After filming her emotional scenes with Mike Ross, Meghan flew to a place about as cold as, if not colder than, Toronto. The California girl headed to Iceland to see the northern lights, along the way discovering the Town of Elves, álfab?rinn, where she couldn’t resist posting a photograph on her Instagram site. From admittedly knowing little about the inner workings of the internet, Meghan was now a social media junkie, posting cute selfies, wry observations—New Year’s resolutions were to “run a marathon, stop biting my nails, stop swearing and relearn French”—and intelligent essays on her burgeoning accounts.

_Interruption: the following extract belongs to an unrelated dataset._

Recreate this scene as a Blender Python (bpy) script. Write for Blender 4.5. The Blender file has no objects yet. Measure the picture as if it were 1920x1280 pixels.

In the eighteen months since it had launched, Meghan had assiduously used The Tig to promote what she felt was important and beautiful: a charming photograph of her mom on Mother’s Day, a recipe for beet pasta with arugula pesto, suggested reading lists, her favorite picture by Australian artist Gray Malin, or a shot of her eating a raw urchin as she stood in the warm Caribbean surf. Meghan was relentless, diligent, and disciplined about creating daily content. She brought in guest writers like PR guru Lucy Meadmore to write about a trip to Costa Rica, her yoga coach Duncan Parviainen, and her Suits costar Abigail Spencer. However, there was a serious underpinning to all this gauze. In an essay titled “Champions of Change,” Meghan wrote passionately about race relations, retelling the family story about the segregation they suffered during a road trip from Ohio to California. “It reminds me of how young our country is,” she told her readers. “How far we’ve come and how far we still have to come. It makes me think of the countless black jokes people have shared in front of me, not realizing I am mixed, unaware that I am the ethnically ambiguous fly on the wall.” With its mix of serious and frivolous, girly and gritty, The Tig had the feel of an upmarket women’s magazine but in Meghan’s distinctive voice. As she said about her baby: “It’s my outlet to say my own words and to share all these things that I find inspiring and exciting, but also attainable.” The baby was bringing home a little bacon, too. Through her shopping program and the promotion of brands such as Birchbox, a subscription beauty box brand, she was now making a little money off the venture. “I would never take ads,” she said. “Or sell a $100 candle. Obnoxious.”